Sometimes, I feel its impossible to keep up around here. Not with the animals, projects, and chores; but with 4 kids! In our world, four kids is not very many at all; I think the family average between my siblings, even just with my four is Seven kids. I really brought the average down, in fact, my brother and sister have so many kids that nobody is really sure how many there are any more. But in my house, 4 seems like a lot when they are little Dynamos of Destruction.
For example, my eldest requested a basketball. No problem, get online and order a basketball; 6.99 from Walmart.com, wait until you have 50.00 dollars worth of dog food, peanut butter, etc in order to get free shipping, and four days later, Viola! Basketball! Just one problem, it comes deflated, and we don't have a pump. No problem, 4.99 from Walmart.com, wait until you have 50.00 dollars worth of dog food, peanut butter, etc in order to get free shipping, and Seven days later, Viola! Basket ball pump! Only problem, I didn't air it up RIGHT THEN AND THERE, so my oldest gets impatient (if it would have turned out better, I would call this "self-motivated") and tries to pump it up herself. Most 14 year old kids know how to air up a basketball, but farm life has never really pushed me in the direction of any. sport. ever. So she didn't know about switching out the balloon-blower-cone end out for the needle, and CRAMMED it into the brand new basketball, thereby forcing the little black rubber thing completely into the deflated ball, ruining said new ball.

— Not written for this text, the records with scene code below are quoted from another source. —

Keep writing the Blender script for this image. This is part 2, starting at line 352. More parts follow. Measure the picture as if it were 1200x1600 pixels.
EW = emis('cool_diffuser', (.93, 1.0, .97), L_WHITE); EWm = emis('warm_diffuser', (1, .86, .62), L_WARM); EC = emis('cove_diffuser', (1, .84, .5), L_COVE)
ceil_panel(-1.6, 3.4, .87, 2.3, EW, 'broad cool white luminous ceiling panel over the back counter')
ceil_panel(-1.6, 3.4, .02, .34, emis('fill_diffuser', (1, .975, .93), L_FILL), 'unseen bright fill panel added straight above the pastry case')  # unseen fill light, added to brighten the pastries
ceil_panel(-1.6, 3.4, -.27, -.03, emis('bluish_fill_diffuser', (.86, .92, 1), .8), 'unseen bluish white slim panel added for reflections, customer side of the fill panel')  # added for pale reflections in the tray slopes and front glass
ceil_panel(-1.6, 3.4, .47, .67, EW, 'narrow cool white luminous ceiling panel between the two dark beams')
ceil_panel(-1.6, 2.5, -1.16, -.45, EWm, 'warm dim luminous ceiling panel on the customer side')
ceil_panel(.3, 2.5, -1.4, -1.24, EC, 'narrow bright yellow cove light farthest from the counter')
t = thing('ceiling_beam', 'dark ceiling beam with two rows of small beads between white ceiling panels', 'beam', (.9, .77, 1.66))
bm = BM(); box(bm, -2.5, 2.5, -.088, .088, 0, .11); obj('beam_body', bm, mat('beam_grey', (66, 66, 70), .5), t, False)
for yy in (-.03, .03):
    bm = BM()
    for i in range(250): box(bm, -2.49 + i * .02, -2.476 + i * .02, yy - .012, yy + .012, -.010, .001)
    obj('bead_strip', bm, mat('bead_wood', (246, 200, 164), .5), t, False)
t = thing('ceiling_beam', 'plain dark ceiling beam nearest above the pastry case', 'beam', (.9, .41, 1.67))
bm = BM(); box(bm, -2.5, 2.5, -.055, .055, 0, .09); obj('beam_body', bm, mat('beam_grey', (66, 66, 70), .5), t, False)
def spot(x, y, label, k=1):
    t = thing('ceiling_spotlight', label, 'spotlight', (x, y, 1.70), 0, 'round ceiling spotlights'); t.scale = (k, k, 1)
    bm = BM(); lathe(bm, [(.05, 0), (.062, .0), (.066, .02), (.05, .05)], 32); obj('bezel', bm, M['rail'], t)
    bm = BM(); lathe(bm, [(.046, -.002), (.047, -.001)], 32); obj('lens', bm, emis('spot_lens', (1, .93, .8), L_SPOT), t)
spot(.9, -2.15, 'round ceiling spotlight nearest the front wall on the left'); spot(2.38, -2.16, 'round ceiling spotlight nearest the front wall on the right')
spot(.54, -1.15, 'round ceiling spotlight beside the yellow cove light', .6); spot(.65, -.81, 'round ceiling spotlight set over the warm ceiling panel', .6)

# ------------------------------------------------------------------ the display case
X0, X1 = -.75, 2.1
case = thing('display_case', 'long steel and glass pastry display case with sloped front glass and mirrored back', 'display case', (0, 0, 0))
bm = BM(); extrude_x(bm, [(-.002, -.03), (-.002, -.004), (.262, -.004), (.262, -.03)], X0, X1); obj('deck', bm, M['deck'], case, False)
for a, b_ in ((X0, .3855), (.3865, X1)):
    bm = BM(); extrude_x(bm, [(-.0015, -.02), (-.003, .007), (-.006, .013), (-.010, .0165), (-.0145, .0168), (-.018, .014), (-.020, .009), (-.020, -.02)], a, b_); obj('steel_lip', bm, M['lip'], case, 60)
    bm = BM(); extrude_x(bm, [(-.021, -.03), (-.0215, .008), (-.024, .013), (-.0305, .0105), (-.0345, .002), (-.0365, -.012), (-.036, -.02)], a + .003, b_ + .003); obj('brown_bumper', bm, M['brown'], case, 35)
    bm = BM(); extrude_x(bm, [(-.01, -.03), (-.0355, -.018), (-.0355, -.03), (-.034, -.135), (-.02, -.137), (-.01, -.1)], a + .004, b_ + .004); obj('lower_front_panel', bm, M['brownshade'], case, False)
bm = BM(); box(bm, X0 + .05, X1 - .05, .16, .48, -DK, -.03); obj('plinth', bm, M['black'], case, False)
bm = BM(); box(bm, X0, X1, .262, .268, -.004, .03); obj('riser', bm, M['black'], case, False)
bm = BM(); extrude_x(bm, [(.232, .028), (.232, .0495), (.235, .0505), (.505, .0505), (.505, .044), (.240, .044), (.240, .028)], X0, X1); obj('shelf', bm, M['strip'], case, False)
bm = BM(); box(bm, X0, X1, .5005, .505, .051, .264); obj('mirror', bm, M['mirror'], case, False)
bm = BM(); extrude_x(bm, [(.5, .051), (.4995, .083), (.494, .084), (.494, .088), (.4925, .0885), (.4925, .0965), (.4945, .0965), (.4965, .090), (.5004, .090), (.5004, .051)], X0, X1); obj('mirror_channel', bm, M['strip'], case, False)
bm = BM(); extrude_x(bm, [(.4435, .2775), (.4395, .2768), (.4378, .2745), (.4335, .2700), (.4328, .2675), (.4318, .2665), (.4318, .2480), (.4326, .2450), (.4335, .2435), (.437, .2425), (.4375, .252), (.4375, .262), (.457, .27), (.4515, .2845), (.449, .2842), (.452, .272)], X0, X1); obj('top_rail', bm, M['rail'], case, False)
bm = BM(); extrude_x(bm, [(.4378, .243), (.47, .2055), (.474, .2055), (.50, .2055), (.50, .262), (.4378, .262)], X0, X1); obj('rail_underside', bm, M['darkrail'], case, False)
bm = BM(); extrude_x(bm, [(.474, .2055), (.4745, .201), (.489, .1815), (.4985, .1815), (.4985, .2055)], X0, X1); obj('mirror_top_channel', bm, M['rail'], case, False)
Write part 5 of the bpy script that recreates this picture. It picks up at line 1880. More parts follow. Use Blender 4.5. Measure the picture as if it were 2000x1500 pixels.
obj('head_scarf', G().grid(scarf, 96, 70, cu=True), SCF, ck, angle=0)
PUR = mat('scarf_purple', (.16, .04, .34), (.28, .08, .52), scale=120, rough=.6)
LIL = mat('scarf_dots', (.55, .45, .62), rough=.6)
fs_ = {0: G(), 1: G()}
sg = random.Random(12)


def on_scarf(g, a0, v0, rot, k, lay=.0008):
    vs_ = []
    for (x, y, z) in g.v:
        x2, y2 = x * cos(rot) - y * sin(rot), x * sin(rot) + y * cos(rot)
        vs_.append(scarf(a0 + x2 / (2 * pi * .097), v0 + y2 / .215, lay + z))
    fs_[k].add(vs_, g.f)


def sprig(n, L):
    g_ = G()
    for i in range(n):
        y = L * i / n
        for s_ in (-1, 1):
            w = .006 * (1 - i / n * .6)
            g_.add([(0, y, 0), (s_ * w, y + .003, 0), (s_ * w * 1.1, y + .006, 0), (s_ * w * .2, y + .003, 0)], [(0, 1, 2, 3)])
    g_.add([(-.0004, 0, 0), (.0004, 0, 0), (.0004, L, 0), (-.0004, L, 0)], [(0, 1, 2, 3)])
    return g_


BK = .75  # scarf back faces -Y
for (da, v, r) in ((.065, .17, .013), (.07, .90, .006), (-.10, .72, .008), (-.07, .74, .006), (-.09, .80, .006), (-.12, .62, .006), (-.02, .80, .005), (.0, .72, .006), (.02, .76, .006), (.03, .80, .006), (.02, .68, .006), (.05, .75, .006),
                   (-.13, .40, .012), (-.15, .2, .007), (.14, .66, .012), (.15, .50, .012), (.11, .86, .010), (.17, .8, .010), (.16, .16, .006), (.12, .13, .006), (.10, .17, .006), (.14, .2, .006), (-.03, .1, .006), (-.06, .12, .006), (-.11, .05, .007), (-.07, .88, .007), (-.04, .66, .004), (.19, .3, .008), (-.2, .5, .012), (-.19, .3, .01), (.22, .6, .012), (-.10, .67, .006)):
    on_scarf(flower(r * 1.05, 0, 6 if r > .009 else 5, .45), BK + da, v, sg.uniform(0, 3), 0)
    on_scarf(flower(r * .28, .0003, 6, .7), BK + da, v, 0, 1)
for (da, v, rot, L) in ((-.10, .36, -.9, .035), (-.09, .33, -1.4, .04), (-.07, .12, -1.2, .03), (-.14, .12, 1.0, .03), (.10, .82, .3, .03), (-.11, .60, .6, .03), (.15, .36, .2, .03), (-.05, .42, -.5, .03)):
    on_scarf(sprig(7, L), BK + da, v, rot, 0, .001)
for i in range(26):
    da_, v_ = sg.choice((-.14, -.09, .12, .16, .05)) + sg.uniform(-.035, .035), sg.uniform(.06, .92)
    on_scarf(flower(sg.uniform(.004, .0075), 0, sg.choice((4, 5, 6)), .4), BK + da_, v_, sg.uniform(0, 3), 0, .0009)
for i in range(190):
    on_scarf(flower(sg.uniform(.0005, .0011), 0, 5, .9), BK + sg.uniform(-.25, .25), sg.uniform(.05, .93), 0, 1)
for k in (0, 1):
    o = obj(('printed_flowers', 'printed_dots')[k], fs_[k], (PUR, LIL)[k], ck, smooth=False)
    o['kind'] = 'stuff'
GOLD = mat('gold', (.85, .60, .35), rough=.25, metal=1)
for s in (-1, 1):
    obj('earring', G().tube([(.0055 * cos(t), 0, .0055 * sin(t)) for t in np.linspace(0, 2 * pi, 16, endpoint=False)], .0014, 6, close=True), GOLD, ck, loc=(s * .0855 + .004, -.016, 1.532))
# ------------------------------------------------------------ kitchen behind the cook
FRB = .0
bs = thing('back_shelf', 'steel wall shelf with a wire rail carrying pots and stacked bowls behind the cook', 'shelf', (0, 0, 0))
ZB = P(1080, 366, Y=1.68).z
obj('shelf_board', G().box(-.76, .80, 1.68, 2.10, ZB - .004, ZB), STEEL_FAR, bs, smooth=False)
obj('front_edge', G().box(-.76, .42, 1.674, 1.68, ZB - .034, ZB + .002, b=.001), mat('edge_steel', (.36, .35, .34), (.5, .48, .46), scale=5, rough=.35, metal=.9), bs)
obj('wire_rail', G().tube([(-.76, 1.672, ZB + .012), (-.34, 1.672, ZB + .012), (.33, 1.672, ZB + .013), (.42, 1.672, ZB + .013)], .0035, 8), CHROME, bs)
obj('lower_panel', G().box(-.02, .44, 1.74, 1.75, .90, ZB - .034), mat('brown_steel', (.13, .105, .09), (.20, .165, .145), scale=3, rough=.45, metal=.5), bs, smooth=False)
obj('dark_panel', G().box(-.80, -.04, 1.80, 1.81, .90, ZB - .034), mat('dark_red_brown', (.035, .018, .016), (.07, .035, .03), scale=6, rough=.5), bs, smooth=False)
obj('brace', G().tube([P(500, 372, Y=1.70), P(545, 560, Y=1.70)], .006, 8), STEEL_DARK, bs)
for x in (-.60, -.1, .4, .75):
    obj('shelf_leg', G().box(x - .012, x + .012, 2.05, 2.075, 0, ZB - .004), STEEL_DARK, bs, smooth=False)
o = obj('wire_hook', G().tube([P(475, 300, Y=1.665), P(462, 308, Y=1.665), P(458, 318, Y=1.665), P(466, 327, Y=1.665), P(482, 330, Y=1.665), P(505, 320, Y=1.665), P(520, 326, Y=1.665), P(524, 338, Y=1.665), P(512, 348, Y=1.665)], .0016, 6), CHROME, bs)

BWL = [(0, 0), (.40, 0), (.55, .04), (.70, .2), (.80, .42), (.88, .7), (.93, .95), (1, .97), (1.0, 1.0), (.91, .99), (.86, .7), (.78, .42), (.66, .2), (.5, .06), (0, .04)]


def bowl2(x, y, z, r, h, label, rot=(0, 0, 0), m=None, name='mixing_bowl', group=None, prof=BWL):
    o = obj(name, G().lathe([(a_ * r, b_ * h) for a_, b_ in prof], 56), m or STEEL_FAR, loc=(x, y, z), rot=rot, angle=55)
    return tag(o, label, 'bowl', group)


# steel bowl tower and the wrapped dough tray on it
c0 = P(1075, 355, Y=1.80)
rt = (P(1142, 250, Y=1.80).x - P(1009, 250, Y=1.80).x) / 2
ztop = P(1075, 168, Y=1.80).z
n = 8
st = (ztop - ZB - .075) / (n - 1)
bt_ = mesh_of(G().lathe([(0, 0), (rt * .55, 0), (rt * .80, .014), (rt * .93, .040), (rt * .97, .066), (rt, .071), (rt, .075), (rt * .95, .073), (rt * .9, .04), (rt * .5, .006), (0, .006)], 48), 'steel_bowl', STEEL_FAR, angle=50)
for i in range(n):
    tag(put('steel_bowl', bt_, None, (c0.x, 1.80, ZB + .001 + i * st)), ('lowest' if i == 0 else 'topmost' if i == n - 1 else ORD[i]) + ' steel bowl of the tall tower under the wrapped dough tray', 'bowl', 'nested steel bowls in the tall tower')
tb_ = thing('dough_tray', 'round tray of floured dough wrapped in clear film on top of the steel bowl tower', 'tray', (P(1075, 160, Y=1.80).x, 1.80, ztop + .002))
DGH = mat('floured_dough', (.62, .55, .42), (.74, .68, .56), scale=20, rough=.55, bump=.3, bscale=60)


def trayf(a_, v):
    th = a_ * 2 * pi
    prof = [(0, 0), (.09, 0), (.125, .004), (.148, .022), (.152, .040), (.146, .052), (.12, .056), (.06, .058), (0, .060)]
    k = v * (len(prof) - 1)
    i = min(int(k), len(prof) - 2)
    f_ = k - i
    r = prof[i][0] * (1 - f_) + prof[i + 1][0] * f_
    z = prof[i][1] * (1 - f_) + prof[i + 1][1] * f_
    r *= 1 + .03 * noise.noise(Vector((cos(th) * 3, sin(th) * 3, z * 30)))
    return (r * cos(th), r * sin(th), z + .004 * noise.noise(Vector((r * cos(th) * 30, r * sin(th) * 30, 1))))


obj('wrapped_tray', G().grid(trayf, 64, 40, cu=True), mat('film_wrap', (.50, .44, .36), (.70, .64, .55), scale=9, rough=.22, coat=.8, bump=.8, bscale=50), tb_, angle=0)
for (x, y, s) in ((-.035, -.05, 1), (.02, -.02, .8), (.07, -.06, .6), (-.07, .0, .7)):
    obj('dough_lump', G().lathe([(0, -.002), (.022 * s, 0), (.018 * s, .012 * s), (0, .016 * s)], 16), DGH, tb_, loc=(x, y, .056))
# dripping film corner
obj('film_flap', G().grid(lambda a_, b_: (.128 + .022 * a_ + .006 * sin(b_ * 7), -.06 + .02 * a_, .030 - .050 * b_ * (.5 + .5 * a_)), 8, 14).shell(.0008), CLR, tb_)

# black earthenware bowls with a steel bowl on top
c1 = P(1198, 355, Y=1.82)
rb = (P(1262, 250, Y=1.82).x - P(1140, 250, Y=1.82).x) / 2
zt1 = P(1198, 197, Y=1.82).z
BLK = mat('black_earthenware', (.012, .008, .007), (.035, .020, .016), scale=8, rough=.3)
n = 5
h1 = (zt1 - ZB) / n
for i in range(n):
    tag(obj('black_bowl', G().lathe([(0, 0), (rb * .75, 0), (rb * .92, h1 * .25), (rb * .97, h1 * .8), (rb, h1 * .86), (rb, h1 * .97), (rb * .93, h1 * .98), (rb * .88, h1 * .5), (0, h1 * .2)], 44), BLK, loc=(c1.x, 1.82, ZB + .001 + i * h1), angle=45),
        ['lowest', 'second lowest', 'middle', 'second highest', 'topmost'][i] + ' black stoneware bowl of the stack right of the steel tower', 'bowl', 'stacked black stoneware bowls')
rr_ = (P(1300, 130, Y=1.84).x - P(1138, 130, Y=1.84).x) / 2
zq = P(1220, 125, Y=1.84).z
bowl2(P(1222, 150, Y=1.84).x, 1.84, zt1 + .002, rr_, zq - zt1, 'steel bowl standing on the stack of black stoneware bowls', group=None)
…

To top it all off, we learn of this by getting a text while on a date, complete with video of her doing it, all the while complaining about (albeit politely) how dumb her parents are because we don't know how to buy decent sports equipment. Grrrr.
So, I order another basketball, 6.99 from Walmart.com, wait until you have 50.00 dollars worth of dog food, peanut butter, etc in order to get free shipping, and ? days later, Viola! Basketball! Just one problem; in the meantime the Captains of Chaos have figured out how to install the needle onto the pump and installed it. In the process of waiting for the new ball to show up, the youngest decides that the pump looks just like a little crutch, and begins stumping around on it. You got it; SNAP goes the needle, about the same time the new, deflated ball arrives. At this point, it occurs to me that my brother and sister have, in order, either 2 times the amount, or 3 times the amount of kids as I do.
How do they ever get their basketballs inflated?